Lord, make this dear to us, we are pleading with You.  We are asking for revelation; it is the heart of the faith.  You gave it to these great men who are apostles and prophets, and to whatever degree we have a destiny in which those words are incorporate, we ask for a comparable revelation.  May it come in Your time we pray, and we would strike our chest and say, “Woe is me, I am undone, for I am a man. . . ”

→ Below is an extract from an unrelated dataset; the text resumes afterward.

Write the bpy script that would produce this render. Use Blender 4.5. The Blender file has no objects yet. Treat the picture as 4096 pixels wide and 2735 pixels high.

We thank you Lord for Paul, for the purity and depth of his faith, for his unwillingness for a moment to allow the faith in any way to be compromised in condescension to men, and for his insistence on the truth of the Gospel, confronting the chief apostle Peter to his face in that very moment, in the hearing of others.  Thank you for that jealousy that is the statement of his sonship and the statement that issues out of his union with You.  That was not just human verve, that was itself the life of God being expressed with the same indignation that Jesus would have expressed it, had He been there in that situation – and was there in the resurrection that is the life of Paul. 

Come, my God and bring us to that reality, for that is the only reality, and we ask it in Yeshua’s holy name, for Your name’s sake.  Amen

A transcribed and edited message given in 2006.